#### Stated exercise:
Copy every line, leaving nothing out and adding nothing.

#### Data extract:
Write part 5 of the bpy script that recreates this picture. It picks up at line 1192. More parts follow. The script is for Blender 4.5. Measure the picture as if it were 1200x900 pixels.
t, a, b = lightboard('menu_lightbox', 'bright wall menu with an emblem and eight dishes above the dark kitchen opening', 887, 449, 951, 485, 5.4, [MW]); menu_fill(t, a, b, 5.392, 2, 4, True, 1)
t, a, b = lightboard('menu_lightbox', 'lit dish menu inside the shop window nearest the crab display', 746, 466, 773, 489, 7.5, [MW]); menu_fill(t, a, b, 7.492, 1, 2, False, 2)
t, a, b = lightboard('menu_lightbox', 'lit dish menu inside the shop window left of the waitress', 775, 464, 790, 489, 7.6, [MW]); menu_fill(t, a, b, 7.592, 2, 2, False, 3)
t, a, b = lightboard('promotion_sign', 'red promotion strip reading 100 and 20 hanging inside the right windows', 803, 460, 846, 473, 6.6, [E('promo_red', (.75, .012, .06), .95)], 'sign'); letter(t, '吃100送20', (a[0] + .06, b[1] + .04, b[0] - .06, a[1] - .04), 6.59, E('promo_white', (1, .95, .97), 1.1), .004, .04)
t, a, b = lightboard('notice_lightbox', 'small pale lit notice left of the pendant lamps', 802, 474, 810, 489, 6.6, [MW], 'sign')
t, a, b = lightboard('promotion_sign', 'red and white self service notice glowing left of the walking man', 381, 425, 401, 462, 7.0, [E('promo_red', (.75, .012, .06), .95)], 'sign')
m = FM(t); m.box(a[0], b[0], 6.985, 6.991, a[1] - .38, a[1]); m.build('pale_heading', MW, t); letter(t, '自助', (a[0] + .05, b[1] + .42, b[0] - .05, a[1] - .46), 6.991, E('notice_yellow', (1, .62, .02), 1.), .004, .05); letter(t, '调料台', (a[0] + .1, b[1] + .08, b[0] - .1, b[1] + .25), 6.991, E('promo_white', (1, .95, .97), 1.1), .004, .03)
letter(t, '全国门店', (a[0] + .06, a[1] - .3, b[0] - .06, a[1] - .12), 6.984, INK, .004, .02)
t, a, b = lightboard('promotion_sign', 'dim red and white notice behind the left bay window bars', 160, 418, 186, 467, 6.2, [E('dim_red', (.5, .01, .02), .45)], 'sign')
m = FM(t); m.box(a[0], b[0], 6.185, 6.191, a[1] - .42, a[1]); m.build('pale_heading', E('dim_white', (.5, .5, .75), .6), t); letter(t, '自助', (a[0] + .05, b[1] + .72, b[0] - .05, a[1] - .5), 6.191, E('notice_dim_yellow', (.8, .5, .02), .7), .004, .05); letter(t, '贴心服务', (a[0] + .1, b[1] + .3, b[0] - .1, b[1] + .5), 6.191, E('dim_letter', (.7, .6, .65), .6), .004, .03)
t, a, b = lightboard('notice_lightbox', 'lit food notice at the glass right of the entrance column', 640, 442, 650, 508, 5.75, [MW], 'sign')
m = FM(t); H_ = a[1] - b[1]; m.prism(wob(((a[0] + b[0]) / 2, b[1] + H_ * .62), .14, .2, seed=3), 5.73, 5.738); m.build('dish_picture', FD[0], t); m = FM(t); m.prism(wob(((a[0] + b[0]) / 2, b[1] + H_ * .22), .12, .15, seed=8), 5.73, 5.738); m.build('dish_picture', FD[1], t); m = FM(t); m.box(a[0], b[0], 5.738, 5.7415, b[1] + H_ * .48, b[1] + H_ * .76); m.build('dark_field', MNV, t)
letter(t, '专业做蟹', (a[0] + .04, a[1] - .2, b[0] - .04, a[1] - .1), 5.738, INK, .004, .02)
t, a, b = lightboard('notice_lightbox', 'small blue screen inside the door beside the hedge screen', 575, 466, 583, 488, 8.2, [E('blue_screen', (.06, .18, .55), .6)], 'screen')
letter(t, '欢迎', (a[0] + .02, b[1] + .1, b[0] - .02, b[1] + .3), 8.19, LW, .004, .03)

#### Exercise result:
Write part 5 of the bpy script that recreates this picture. It picks up at line 1192. More parts follow. The script is for Blender 4.5. Measure the picture as if it were 1200x900 pixels.
t, a, b = lightboard('menu_lightbox', 'bright wall menu with an emblem and eight dishes above the dark kitchen opening', 887, 449, 951, 485, 5.4, [MW]); menu_fill(t, a, b, 5.392, 2, 4, True, 1)
t, a, b = lightboard('menu_lightbox', 'lit dish menu inside the shop window nearest the crab display', 746, 466, 773, 489, 7.5, [MW]); menu_fill(t, a, b, 7.492, 1, 2, False, 2)
t, a, b = lightboard('menu_lightbox', 'lit dish menu inside the shop window left of the waitress', 775, 464, 790, 489, 7.6, [MW]); menu_fill(t, a, b, 7.592, 2, 2, False, 3)
t, a, b = lightboard('promotion_sign', 'red promotion strip reading 100 and 20 hanging inside the right windows', 803, 460, 846, 473, 6.6, [E('promo_red', (.75, .012, .06), .95)], 'sign'); letter(t, '吃100送20', (a[0] + .06, b[1] + .04, b[0] - .06, a[1] - .04), 6.59, E('promo_white', (1, .95, .97), 1.1), .004, .04)
t, a, b = lightboard('notice_lightbox', 'small pale lit notice left of the pendant lamps', 802, 474, 810, 489, 6.6, [MW], 'sign')
t, a, b = lightboard('promotion_sign', 'red and white self service notice glowing left of the walking man', 381, 425, 401, 462, 7.0, [E('promo_red', (.75, .012, .06), .95)], 'sign')
m = FM(t); m.box(a[0], b[0], 6.985, 6.991, a[1] - .38, a[1]); m.build('pale_heading', MW, t); letter(t, '自助', (a[0] + .05, b[1] + .42, b[0] - .05, a[1] - .46), 6.991, E('notice_yellow', (1, .62, .02), 1.), .004, .05); letter(t, '调料台', (a[0] + .1, b[1] + .08, b[0] - .1, b[1] + .25), 6.991, E('promo_white', (1, .95, .97), 1.1), .004, .03)
letter(t, '全国门店', (a[0] + .06, a[1] - .3, b[0] - .06, a[1] - .12), 6.984, INK, .004, .02)
t, a, b = lightboard('promotion_sign', 'dim red and white notice behind the left bay window bars', 160, 418, 186, 467, 6.2, [E('dim_red', (.5, .01, .02), .45)], 'sign')
m = FM(t); m.box(a[0], b[0], 6.185, 6.191, a[1] - .42, a[1]); m.build('pale_heading', E('dim_white', (.5, .5, .75), .6), t); letter(t, '自助', (a[0] + .05, b[1] + .72, b[0] - .05, a[1] - .5), 6.191, E('notice_dim_yellow', (.8, .5, .02), .7), .004, .05); letter(t, '贴心服务', (a[0] + .1, b[1] + .3, b[0] - .1, b[1] + .5), 6.191, E('dim_letter', (.7, .6, .65), .6), .004, .03)
t, a, b = lightboard('notice_lightbox', 'lit food notice at the glass right of the entrance column', 640, 442, 650, 508, 5.75, [MW], 'sign')
m = FM(t); H_ = a[1] - b[1]; m.prism(wob(((a[0] + b[0]) / 2, b[1] + H_ * .62), .14, .2, seed=3), 5.73, 5.738); m.build('dish_picture', FD[0], t); m = FM(t); m.prism(wob(((a[0] + b[0]) / 2, b[1] + H_ * .22), .12, .15, seed=8), 5.73, 5.738); m.build('dish_picture', FD[1], t); m = FM(t); m.box(a[0], b[0], 5.738, 5.7415, b[1] + H_ * .48, b[1] + H_ * .76); m.build('dark_field', MNV, t)
letter(t, '专业做蟹', (a[0] + .04, a[1] - .2, b[0] - .04, a[1] - .1), 5.738, INK, .004, .02)
t, a, b = lightboard('notice_lightbox', 'small blue screen inside the door beside the hedge screen', 575, 466, 583, 488, 8.2, [E('blue_screen', (.06, .18, .55), .6)], 'screen')
letter(t, '欢迎', (a[0] + .02, b[1] + .1, b[0] - .02, b[1] + .3), 8.19, LW, .004, .03)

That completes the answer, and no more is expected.